#### [Exercise aim]
Leaving the pictures aside, transcribe every line below exactly.
[start Material provided]
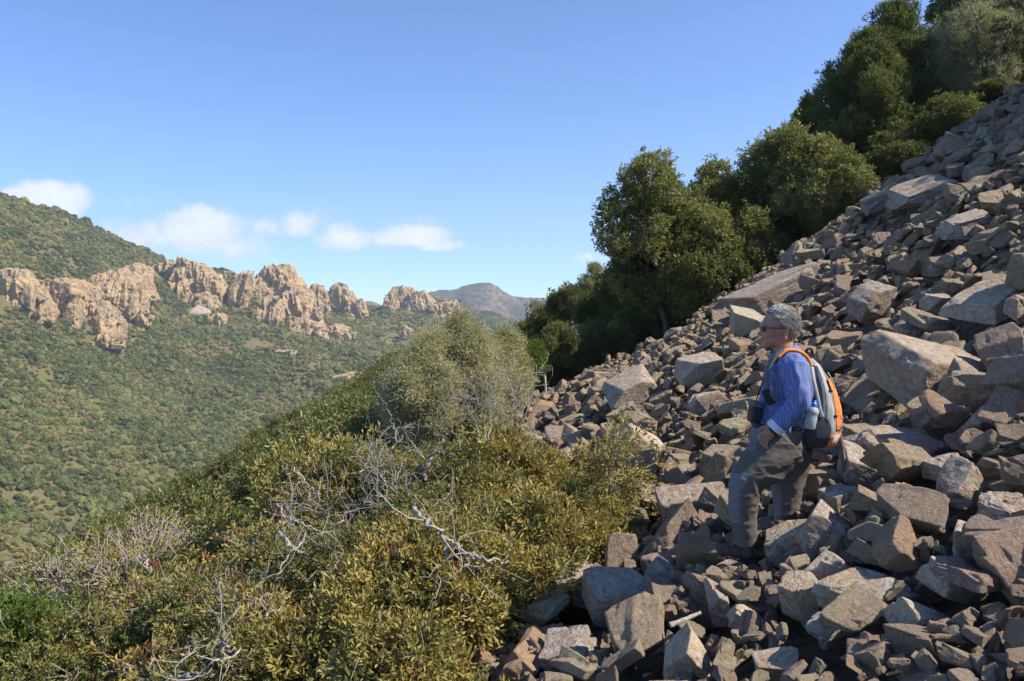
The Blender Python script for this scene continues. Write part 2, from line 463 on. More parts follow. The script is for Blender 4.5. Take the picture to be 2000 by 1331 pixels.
# distant mountain with the round summit, hazy blue
def far_mountain(name, prof, Y0_, depth, seed, amp):
    ux = np.linspace(pu(prof[0][0]), pu(prof[-1][0]), 300)
    py_ = sm_interp(ux, np.array([pu(a) for a, b in prof]), np.array([float(b) for a, b in prof]), .003)
    tt = np.linspace(0, 1.3, 150)
    A, B = np.meshgrid(ux, tt, indexing='ij')
    Yv = Y0_ + depth * (B - 1)
    top = pv(py_)[:, None] * Y0_
    Xv = A * Y0_ + 0 * B
    k = np.where(B > 1, 1 - (B - 1) * 2.5, B ** 1.25)
    Zv = -420 + (top + 420) * k
    q = np.stack([Xv, Yv, Zv * 0], -1)
    r = fbm(q / 190, 5, seed) + 0.9 * (0.5 - np.abs(vnoise(np.stack([Xv / 110, Yv / 300, Zv * 0], -1), seed + 3)))
    Zv = Zv + amp * r * np.clip((1 - B) * 4, 0.1, 1) + amp * 0.22 * fbm(q / 34, 4, seed + 9)
    idx = np.arange(A.size).reshape(A.shape)
    ff = np.stack([idx[:-1, :-1], idx[1:, :-1], idx[1:, 1:], idx[:-1, 1:]], -1).reshape(-1, 4)
    m, t = newmat(name + '_ground')
    co = t.n('ShaderNodeTexCoord').outputs['Object']
    na = t.noise(co, 0.012, 8, 0.65)
    nb = t.noise(co, 0.075, 6, 0.7)
    c = t.mix(t.ramp(na.outputs[0], [(0.44, 0.0), (0.58, 1.0)]), (0.055, 0.062, 0.022), (0.24, 0.165, 0.10))
    c = t.mix(t.ramp(nb.outputs[0], [(0.48, 0.0), (0.55, 0.85)]), c, (0.035, 0.045, 0.02))
    mt = finish(m, t, c, 0.95, t.n('ShaderNodeBump', {'Strength': 1.0, 'Distance': 10, 'Height': nb.outputs[0]}).outputs[0], 0.05)
    return tag(link(name, mesh_np(name, np.stack([Xv, Yv, Zv], -1).reshape(-1, 3), ff, mt)), kind='structure')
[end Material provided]
#### [The reply]
The Blender Python script for this scene continues. Write part 2, from line 463 on. More parts follow. The script is for Blender 4.5. Take the picture to be 2000 by 1331 pixels.
# distant mountain with the round summit, hazy blue
def far_mountain(name, prof, Y0_, depth, seed, amp):
    ux = np.linspace(pu(prof[0][0]), pu(prof[-1][0]), 300)
    py_ = sm_interp(ux, np.array([pu(a) for a, b in prof]), np.array([float(b) for a, b in prof]), .003)
    tt = np.linspace(0, 1.3, 150)
    A, B = np.meshgrid(ux, tt, indexing='ij')
    Yv = Y0_ + depth * (B - 1)
    top = pv(py_)[:, None] * Y0_
    Xv = A * Y0_ + 0 * B
    k = np.where(B > 1, 1 - (B - 1) * 2.5, B ** 1.25)
    Zv = -420 + (top + 420) * k
    q = np.stack([Xv, Yv, Zv * 0], -1)
    r = fbm(q / 190, 5, seed) + 0.9 * (0.5 - np.abs(vnoise(np.stack([Xv / 110, Yv / 300, Zv * 0], -1), seed + 3)))
    Zv = Zv + amp * r * np.clip((1 - B) * 4, 0.1, 1) + amp * 0.22 * fbm(q / 34, 4, seed + 9)
    idx = np.arange(A.size).reshape(A.shape)
    ff = np.stack([idx[:-1, :-1], idx[1:, :-1], idx[1:, 1:], idx[:-1, 1:]], -1).reshape(-1, 4)
    m, t = newmat(name + '_ground')
    co = t.n('ShaderNodeTexCoord').outputs['Object']
    na = t.noise(co, 0.012, 8, 0.65)
    nb = t.noise(co, 0.075, 6, 0.7)
    c = t.mix(t.ramp(na.outputs[0], [(0.44, 0.0), (0.58, 1.0)]), (0.055, 0.062, 0.022), (0.24, 0.165, 0.10))
    c = t.mix(t.ramp(nb.outputs[0], [(0.48, 0.0), (0.55, 0.85)]), c, (0.035, 0.045, 0.02))
    mt = finish(m, t, c, 0.95, t.n('ShaderNodeBump', {'Strength': 1.0, 'Distance': 10, 'Height': nb.outputs[0]}).outputs[0], 0.05)
    return tag(link(name, mesh_np(name, np.stack([Xv, Yv, Zv], -1).reshape(-1, 3), ff, mt)), kind='structure')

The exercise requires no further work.